**TASK**
Restate the lines word for word, from the first line of the records through the line containing "window('window_3', 'x', SY0". Leave out the pictures and anything after that line.
+ + +
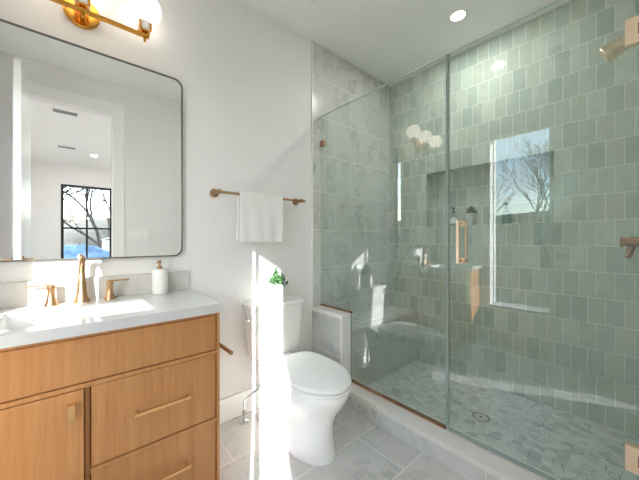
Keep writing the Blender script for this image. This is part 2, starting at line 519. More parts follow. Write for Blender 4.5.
def window(name, axis, a0, a1, z0, z1, p0, p1, fmat, fw, muntins_v=(), muntins_h=(), mw=0.02, casing=None):
    """axis 'x': the window lies in a plane of constant x between p0 and p1"""
    def bx(bm, u0, u1, w0, w1, q0, q1):
        if axis == 'x': box(bm, q0, q1, u0, u1, w0, w1)
        else: box(bm, u0, u1, q0, q1, w0, w1)
    bm = bmesh.new()
    bx(bm, a0, a0 + fw, z0, z1, p0, p1); bx(bm, a1 - fw, a1, z0, z1, p0, p1)
    bx(bm, a0 + fw, a1 - fw, z0, z0 + fw, p0, p1); bx(bm, a0 + fw, a1 - fw, z1 - fw, z1, p0, p1)
    c = (p0 + p1) / 2
    o = struct(name, bm, fmat)
    bm = bmesh.new()
    for v in muntins_v: bx(bm, v - mw / 2, v + mw / 2, z0 + fw, z1 - fw, c - 0.012, c + 0.012)
    for h in muntins_h: bx(bm, a0 + fw, a1 - fw, h - mw / 2, h + mw / 2, c - 0.0115, c + 0.0115)
    if muntins_v or muntins_h: link('glazing_bar', bm, fmat, o)
    else: bm.free()
    bm = bmesh.new()
    bx(bm, a0 + fw * 0.7, a1 - fw * 0.7, z0 + fw * 0.7, z1 - fw * 0.7, c - 0.003, c + 0.003)
    link('window_pane', bm, M['pane'], o)
    return o

window('window_1', 'x', WD0, WD1, WDZ0, WDZ1, XD - 0.138, XD - 0.095, M['trim'], 0.012, (), (), 0.02)
window('window_2', 'y', -0.13, 0.73, 0.45, 2.30, BY0 - 0.07, BY0 - 0.02, M['black'], 0.045, (0.29,), (1.39,), 0.035)
window('window_3', 'x', SY0 - 0.02, SY1 + 0.02, SZ0 - 0.02, SZ1 + 0.02, BX0 - 0.09, BX0 - 0.05, M['black'], 0.022, (-1.165,), (), 0.022)  # out of view, added to let the sun streak in; bar splits the streak

# bedroom seen through the doorway in the mirror
struct('floor_bedroom', B(BX0 - 0.09, BX1 + 0.1, BY0 - 0.1, YC - 0.12, -0.12, 0), M['bedfloor'])
struct('ceiling_bedroom', B(BX0 - 0.09, BX1 + 0.1, BY0 - 0.1, YC - 0.12, ZC, ZC + 0.12), M['ceil'])
struct('wall_bedroom_far', boxes((BX0 - 0.09, -0.13, BY0 - 0.1, BY0, 0, ZC), (0.73, 1.0, BY0 - 0.1, BY0, 0, ZC), (2.2, BX1, BY0 - 0.1, BY0, 0, ZC),
                                 (-0.13, 0.73, BY0 - 0.1, BY0, 0, 0.45), (-0.13, 0.73, BY0 - 0.1, BY0, 2.30, ZC),
                                 (1.0, 2.2, BY0 - 0.1, BY0, 0, 0.45), (1.0, 2.2, BY0 - 0.1, BY0, 2.30, ZC)), M['paint'])
window('window_4', 'y', 1.0, 2.2, 0.45, 2.30, BY0 - 0.07, BY0 - 0.02, M['black'], 0.045, (1.6,), (1.39,), 0.035)
struct('wall_bedroom_left', boxes((BX0 - 0.09, BX0, BY0, SY0 - 0.02, 0, ZC), (BX0 - 0.09, BX0, SY1 + 0.02, YC - 0.12, 0, ZC),
                                  (BX0 - 0.09, BX0, SY0 - 0.02, SY1 + 0.02, 0, SZ0 - 0.02), (BX0 - 0.09, BX0, SY0 - 0.02, SY1 + 0.02, SZ1 + 0.02, ZC)), M['paint'])
struct('wall_bedroom_right', B(BX1, BX1 + 0.1, BY0 - 0.1, YC - 0.12, 0, ZC), M['paint'])
struct('wall_bedroom_near', B(XB, BX1, YC - 0.12, YC, 0, ZC), M['paint'])

# shower: curb, half wall, bench
struct('shower_curb', B(1.432, 1.575, YC, 1.44, 0, 0.09), M['curbmarble'])
struct('trim_4', B(1.422, 1.583, YC, 1.436, 0.089, 0.119), M['slab'], bevel=0.003)
struct('half_wall', B(1.452, 1.555, 1.437, YA - 0.009, 0, 0.585), M['wallmarble'])
struct('trim_5', boxes((1.444, 1.560, 1.424, YA - 0.009, 0.584, 0.612), (1.444, 1.560, 1.424, 1.438, 0.118, 0.585)), M['slab'], bevel=0.002)
struct('shower_bench', B(1.554, XB + 0.002, 1.445, YA - 0.009, 0, 0.448), M['wallmarble'])
struct('trim_6', B(1.556, XB + 0.002, 1.434, YA - 0.009, 0.447, 0.477), M['wallmarble'], bevel=0.003)

# outdoors
bm = bmesh.new()
n = 40
vv = []
for i in range(n + 1):
    row = []
    for j in range(n + 1):
        x = -70 + 110 * i / n; y = -70 + 110 * j / n
        d = max(0, max(-x - 18, -y - 22))
        row.append(bm.verts.new((x, y, -0.6 + min(d, 22) * 0.22 + (0.5 * math.sin(x * 0.3 + y * 0.17) if d > 2 else 0))))
    vv.append(row)
for i in range(n):
    for j in range(n): bm.faces.new((vv[i][j], vv[i + 1][j], vv[i + 1][j + 1], vv[i][j + 1]))
g = struct('ground', bm, M['ground'])

def tree(x, y, z, h, seed, label, lean=0.0, spread=0.6, levels=5):
    rnd = random.Random(seed)
    bm = bmesh.new()
    def grow(p, d, L, r, lv):
        pts = [p]; q = p.copy(); dd = d.copy()
        k = 3 if lv > 1 else 2
        for i in range(k):
            dd = (dd + Vector((rnd.uniform(-1, 1), rnd.uniform(-1, 1), rnd.uniform(-0.4, 0.7))) * 0.22).normalized()
            q = q + dd * (L / k); pts.append(q.copy())
        rr = [max(0.006, r * (1 - 0.4 * i / k)) for i in range(k + 1)]
        tube(bm, pts, rr, seg=6 if lv >= levels - 1 else 3)
        if lv <= 0: return
        nb = rnd.randint(3, 4)
        for i in range(nb):
            a = rnd.uniform(0, 2 * PI); t = rnd.uniform(0.35, 1.0) if i else 1.0
            idx = min(k - 1, int(t * k)); base = pts[idx].lerp(pts[idx + 1], t * k - idx)
            nd = (dd + Vector((math.cos(a), math.sin(a), rnd.uniform(-0.1, 0.6))) * spread * rnd.uniform(0.7, 1.3)).normalized()
            grow(base, nd, L * rnd.uniform(0.58, 0.78), max(0.006, r * rnd.uniform(0.45, 0.62)), lv - 1)
    grow(Vector((x, y, z)), Vector((lean, 0, 1)).normalized(), h * 0.34, h * 0.011, levels)
    return tag(link('bare_tree', bm, M['bark'], origin=(x, y, z)), label, 'tree', 'bare trees outside')

# ------------------------------------------------------------------ vanity
VX0, VX1, VY, VZ = -0.435, 0.507, 1.262, 0.822
CZ = 0.86
van = thing('vanity_cabinet', 'oak vanity cabinet with two drawers and a door under the white counter', 'cabinet', ((VX0 + VX1) / 2, 1.5, 0))
link('carcass', boxes((VX0, VX0 + 0.018, VY + 0.024, YA - 0.02, 0.0, VZ), (VX1 - 0.018, VX1, VY + 0.024, YA - 0.02, 0.0, VZ),
                      (VX0 + 0.018, VX1 - 0.018, YA - 0.038, YA - 0.02, 0.0, VZ), (VX0 + 0.018, VX1 - 0.018, VY + 0.024, YA - 0.038, 0.05, 0.068)), M['oak'], van)
link('face_frame', boxes((VX0, VX0 + 0.013, VY, VY + 0.025, 0, VZ), (VX1 - 0.013, VX1, VY, VY + 0.025, 0, VZ),
                         (VX0 + 0.013, VX1 - 0.013, VY, VY + 0.025, VZ - 0.013, VZ),
                         (VX0 + 0.013, VX1 - 0.013, VY, VY + 0.025, 0.638, 0.652),
                         (0.055, VX1 - 0.013, VY, VY + 0.025, 0.338, 0.353),
                         (VX0 + 0.013, VX1 - 0.013, VY, VY + 0.025, 0.04, 0.075),
                         (0.0415, 0.0545, VY + 0.019, VY + 0.025, 0.075, 0.638)), M['oak'], van, bevel=0.0012)
GAP = 0.003
def front(name, x0, x1, z0, z1, y=VY + 0.005):
    return link(name, B(x0 + GAP, x1 - GAP, y, VY + 0.0245, z0 + GAP, z1 - GAP), M['oak'], van, bevel=0.002)
front('false_front', VX0 + 0.013, VX1 - 0.013, 0.652, VZ - 0.013)
dr1 = front('drawer_front', 0.0545, VX1 - 0.013, 0.353, 0.638)
dr2 = front('drawer_front', 0.0545, VX1 - 0.013, 0.075, 0.338)
dr3 = front('cabinet_door', VX0 + 0.013, 0.0415, 0.075, 0.638, VY - 0.001)
def bar_pull(parent, x0, x1, z):
    y = VY + 0.005
    bm = bmesh.new()
    box(bm, x0, x1, y - 0.034, y - 0.025, z - 0.0055, z + 0.0055)
    for x in (x0 + 0.012, x1 - 0.012): cyl(bm, (x, y + 0.001, z), (x, y - 0.027, z), 0.0048, seg=14)
    link('handle', bm, M['pull'], parent, bevel=0.001)
bar_pull(dr1, 0.180, 0.377, 0.497)
bar_pull(dr2, 0.180, 0.377, 0.215)
bm = bmesh.new()
box(bm, -0.005, 0.0145, VY - 0.020, VY - 0.001, 0.594, 0.598)
box(bm, -0.005, 0.0145, VY - 0.024, VY - 0.020, 0.550, 0.598)
link('tab_pull', bm, M['pull'], dr3, bevel=0.0008)

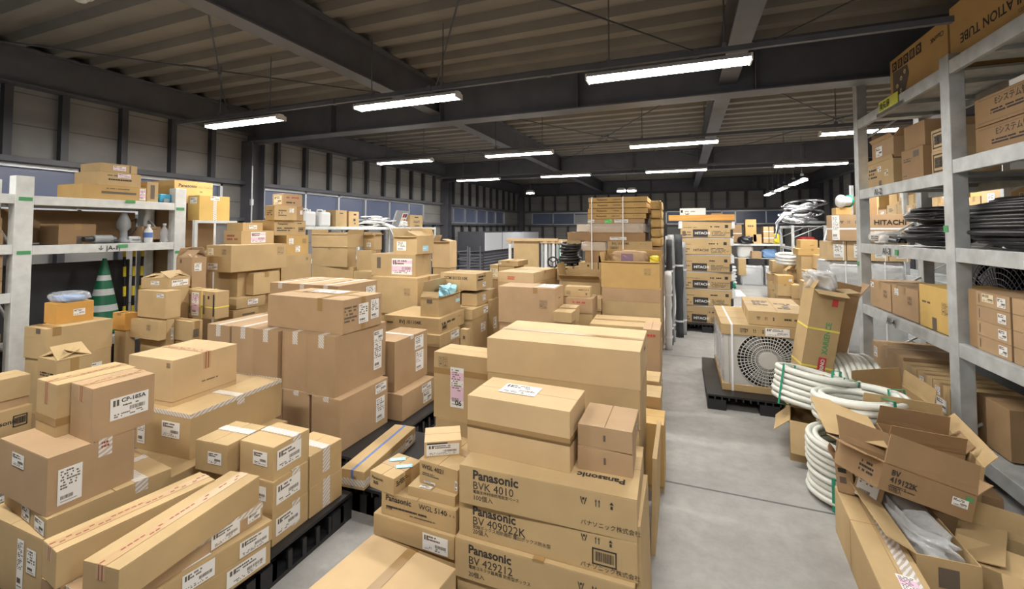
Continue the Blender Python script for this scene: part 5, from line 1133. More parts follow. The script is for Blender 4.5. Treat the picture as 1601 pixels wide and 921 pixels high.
def outdoor_unit(loc, label):
    g = tag(empty('outdoor_unit', loc), label, 'air conditioner', 'outdoor units on the pallet')
    w, d, h = .86, .36, .64
    MB().box(-w/2+.02, w/2-.02, -d/2+.05, d/2-.02, .05, h-.06).box(-w/2+.02, -.36, -d/2+.012, -d/2+.05, .05, h-.06).box(.30, w/2-.02, -d/2+.012, -d/2+.05, .05, h-.06).build('casing', MT['beige_steel'], g, bev=.006)
    m = MB(); n = 40; R = .268; vs = []; X0, X1, Z0_, Z1_ = -.36, .30, .05, h-.06; cx, cz = -.03, .315
    for i in range(n):
        t = 2*PI*i/n; c_, s2 = math.cos(t), math.sin(t); vs.append((cx+R*c_, -d/2+.012, cz+R*s2))
        k = min(((X1-cx)/c_ if c_ > 1e-6 else 9), ((X0-cx)/c_ if c_ < -1e-6 else 9), ((Z1_-cz)/s2 if s2 > 1e-6 else 9), ((Z0_-cz)/s2 if s2 < -1e-6 else 9)); vs.append((cx+k*c_, -d/2+.012, cz+k*s2))
    m.add(vs, [(2*i, 2*((i+1) % n), 2*((i+1) % n)+1, 2*i+1) for i in range(n)]); m.build('front_panel', MT['beige_steel'], g)
    f_ = empty('fan', (cx, -d/2+.008, cz)); f_.parent = g; fan_grille(f_, .265, MT['beige_steel'], MT['black_rubber'], None)
    c1 = MB().box(-w/2, w/2, -d/2, d/2, h-.10, h).build('top_tray', TONE['k'], g, bev=.003); c2 = MB().box(-w/2, w/2, -d/2, d/2, 0, .065).build('bottom_tray', TONE['k'], g, bev=.003)
    M = Matrix(((1, 0, 0, .0), (0, 0, -1, -d/2-.0016), (0, 1, 0, h-.052), (0, 0, 0, 1))); label_part(c1, M @ Matrix.Translation((.05, 0, 0)), .2, .075, 'w', random.Random(4))
    lines_mb(.05, .045, 3, random.Random(2)).build('printing', MT['fade_ink'], c1, M=M @ Matrix.Translation((-.24, 0, 0))); care_row(.045).build('care_marks', MT['ink'], c1, M=M @ Matrix.Translation((-.14, 0, 0)))
    MB().box(-.345, -.327, -d/2-.002, -d/2, 0, h).box(-.345, -.327, -d/2-.002, d/2, h, h+.002).build('strap', MT['white_band'], g)
    fl = lumpy('film_side', MT['film'], .04, .34, .46, 6, amp=.04, parent=g); fl.location = (-w/2+.012, 0, .07)
    return g
def copy_tree(o, parent=None):
    c_ = o.copy(); C.objects.link(c_)
    if parent: c_.parent = parent
    for ch in list(o.children): copy_tree(ch, c_)
    return c_
ou = outdoor_unit((.77, 5.0, .14), 'boxed outdoor air conditioner with round fan grille facing the camera')
for i, y in enumerate((5.37, 5.74)):
    o = copy_tree(ou); o.location = (.77, y, .14); o['label'] = 'boxed outdoor air conditioner '+('right behind the front unit', 'at the rear of the pallet')[i]
card('ACT','k','long flat carton with printed lid lying on the outdoor units',[.86,5.35,.783,.5,1.0,.13,-3],'c:F:.3,.5:.04;p:F:.75,.5:.3,.25:1:k;p:T:.3,.55:.3,.35:4:f;p:T:.7,.4:.3,.4:4:f;bx:w:.05:.004')
# flat HITACHI cartons
for i in range(6):
    z = .14+.285*i; blk = i != 4
    o = card('HT%d' % i,'k','flat HITACHI carton with white foam edges, '+('lowest', 'second from the bottom', 'third from the bottom', 'third from the top', 'plain one under the top', 'topmost')[i]+' in the tower',
        [.355+(.01 if i % 2 else -.005), 8.52, z, .80, .82, .274, 1.5*(i % 3-1)], ('k:F:.38,.27:.29,.46;k:F:.975,.27:.05,.46;x:F:.27,.2:.06:HITACHI:W::1' if blk else 'x:F:.27,.2:.06:HITACHI:k::1')+';p:F:.12,.25:.16,.3:2;k:F:.06,.25:.07,.3:f;p:F:.77,.25:.34,.34:4;p:F:.2,.62:.35,.07:1;p:F:.68,.66:.22,.14:1:k;k:F:.88,.68:.06,.18;k:F:.5,.0:1,.03:f', 'HITACHI cartons in the tower')
    m = MB()
    for s_ in (-1, 1): m.box(s_*.405-.025, s_*.405+.025, -.418, .414, .15, .274).box(s_*.4-.012, s_*.4+.012, -.414, .414, .0, .02)
    m.box(-.4, .4, -.414, .414, .268, .277).build('foam_edge', MT['white_plastic'], o, bev=.004)
tag(MB().box(-.22, .8, 8.08, 8.2, 0, .095).build('wooden_board', mat('orange_wood', (.62, .30, .07), .5, noise=.15, nscale=3, stretch=(1, 12, 12)), loc=(0, 0, 1.853)), 'orange wooden board lying across the HITACHI tower', 'board')
card('HB1','w','white-sided carton with black markings on the HITACHI tower',qq(.17,8.5,1.853,.42,.3,.22),'p:F:.4,.75:.4,.12:1;p:F:.3,.5:.2,.3:3;k:F:.08,.75:.08,.2')
card('HB2','d','small low carton on the HITACHI tower beyond the board',qq(.56,8.5,1.853,.18,.2,.13))

# ------------------------------------------------------------------ hose coils and cables
def coil(name, label, loc, R, turns, tr, mt, rot=(0, 0, 0), layers=1, seed=0, ties=2, cat='tube coil', group=None, sq=1.0, jit=.12, tie_m='green_tape', seg=44):
    g = tag(empty(name, loc, rot), label, cat, group); r = random.Random(seed)
    for L in range(layers):
        pts = []; n = turns*seg; ph = [r.uniform(-1, 1) for _ in range(turns+2)]
        for i in range(n+1):
            t = 2*PI*i/seg; k = i/seg; a = k-int(k); j0, j1 = ph[min(int(k), turns)], ph[min(int(k)+1, turns+1)]
            jj = (j0*(1-a)+j1*a)*tr*jit*8
            rr = R-L*tr*2.1+jj*.5
            pts.append((rr*math.cos(t), rr*math.sin(t)*sq, tr+k*tr*2.04+jj*.15))
        MB().tube(pts, tr, 8).build('hose', mt, g)
    H = tr*2.04*(turns+1)
    for k in range(ties):
        t = -2.2+k*1.5+r.uniform(-.3, .3); m = MB(); c_, s2 = math.cos(t), math.sin(t)
        ro, ri = R+tr*1.25, R-tr*(1.3+2.1*(layers-1))
        P4 = [(ro, -.002), (ro, H+.004), (ri, H+.004), (ri, -.002)]
        for a, b in zip(P4, P4[1:]+P4[:1]):
            pa = Vector((a[0]*c_, a[0]*s2*sq, a[1])); pb_ = Vector((b[0]*c_, b[0]*s2*sq, b[1])); tn = Vector((-s2, c_, 0))*.009
            nrm = (pb_-pa).cross(tn).normalized()*.002; m.add([pa-tn, pa+tn, pb_+tn, pb_-tn, pa-tn+nrm, pa+tn+nrm, pb_+tn+nrm, pb_-tn+nrm], [(0, 1, 2, 3), (4, 7, 6, 5), (0, 4, 5, 1), (1, 5, 6, 2), (2, 6, 7, 3), (3, 7, 4, 0)])
        m.build('tie', MT[tie_m], g)
    return g
PC = 'white insulated tube coils by the rack'
coil('tube_coil', 'white tube coil with green ties on the open carton nearest the outdoor unit', (.92, 4.10, .31), .26, 6, .021, MT['hose_white'], (-.14, .12, -.3), 2, 1, 3, group=PC)
coil('tube_coil', 'white tube coil at the very bottom of the coil column', (.98, 3.43, 0), .225, 4, .019, MT['hose_white'], (0, 0, 0), 2, 2, 2, group=PC)
coil('tube_coil', 'thick white tube coil in the middle of the coil column', (.99, 3.45, .17), .24, 5, .019, MT['hose_white'], (.05, -.02, .6), 2, 3, 1, group=PC)
coil('tube_coil', 'white tube coil lying on top of the coil column, green tape round it', (1.10, 3.66, .40), .26, 4, .0215, MT['hose_white'], (-.06, .05, 1.2), 2, 4, 2, group=PC)
coil('tube_coil', 'grey-white tube coil standing upright on edge against the rack', (1.12, 4.72, .30), .28, 8, .0225, MT['hose_white'], (0, PI/2, .12), 1, 5, 0, group=PC)
def hose_heap(label, loc, RX, RY, H, n, tr, seed):
    g = tag(empty('hose_coil', loc), label, 'hose coil', 'black hose coils'); r = random.Random(seed)
    for k in range(n):
        f_ = k/n; z = tr+f_*(H-2*tr); prof = math.sin(PI*(.15+.7*f_)); a, b = RX*(prof*r.uniform(.62, 1)), RY*(prof*r.uniform(.72, 1)); cx, cy = r.uniform(-.03, .03), r.uniform(-.06, .06)*RY; p1, p2 = r.uniform(0, 6), r.uniform(.0, .03); s1 = r.uniform(-.06, .06)
        MB().tube([(cx+a*math.cos(t)*(1+p2*math.sin(3*t+p1)), cy+b*math.sin(t)*(1+p2*math.sin(2*t+p1)), max(tr, z+s1*H*math.sin(t+p1))) for t in [2*PI*i/48 for i in range(48)]], tr, 7, True).build('hose_loop', MT['black_rubber'], g)
    return g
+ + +
**REPLY TO THE TASK**
Keep writing the Blender script for this image. This is part 2, starting at line 519. More parts follow. Write for Blender 4.5.
def window(name, axis, a0, a1, z0, z1, p0, p1, fmat, fw, muntins_v=(), muntins_h=(), mw=0.02, casing=None):
    """axis 'x': the window lies in a plane of constant x between p0 and p1"""
    def bx(bm, u0, u1, w0, w1, q0, q1):
        if axis == 'x': box(bm, q0, q1, u0, u1, w0, w1)
        else: box(bm, u0, u1, q0, q1, w0, w1)
    bm = bmesh.new()
    bx(bm, a0, a0 + fw, z0, z1, p0, p1); bx(bm, a1 - fw, a1, z0, z1, p0, p1)
    bx(bm, a0 + fw, a1 - fw, z0, z0 + fw, p0, p1); bx(bm, a0 + fw, a1 - fw, z1 - fw, z1, p0, p1)
    c = (p0 + p1) / 2
    o = struct(name, bm, fmat)
    bm = bmesh.new()
    for v in muntins_v: bx(bm, v - mw / 2, v + mw / 2, z0 + fw, z1 - fw, c - 0.012, c + 0.012)
    for h in muntins_h: bx(bm, a0 + fw, a1 - fw, h - mw / 2, h + mw / 2, c - 0.0115, c + 0.0115)
    if muntins_v or muntins_h: link('glazing_bar', bm, fmat, o)
    else: bm.free()
    bm = bmesh.new()
    bx(bm, a0 + fw * 0.7, a1 - fw * 0.7, z0 + fw * 0.7, z1 - fw * 0.7, c - 0.003, c + 0.003)
    link('window_pane', bm, M['pane'], o)
    return o

window('window_1', 'x', WD0, WD1, WDZ0, WDZ1, XD - 0.138, XD - 0.095, M['trim'], 0.012, (), (), 0.02)
window('window_2', 'y', -0.13, 0.73, 0.45, 2.30, BY0 - 0.07, BY0 - 0.02, M['black'], 0.045, (0.29,), (1.39,), 0.035)
window('window_3', 'x', SY0 - 0.02, SY1 + 0.02, SZ0 - 0.02, SZ1 + 0.02, BX0 - 0.09, BX0 - 0.05, M['black'], 0.022, (-1.165,), (), 0.022)  # out of view, added to let the sun streak in; bar splits the streak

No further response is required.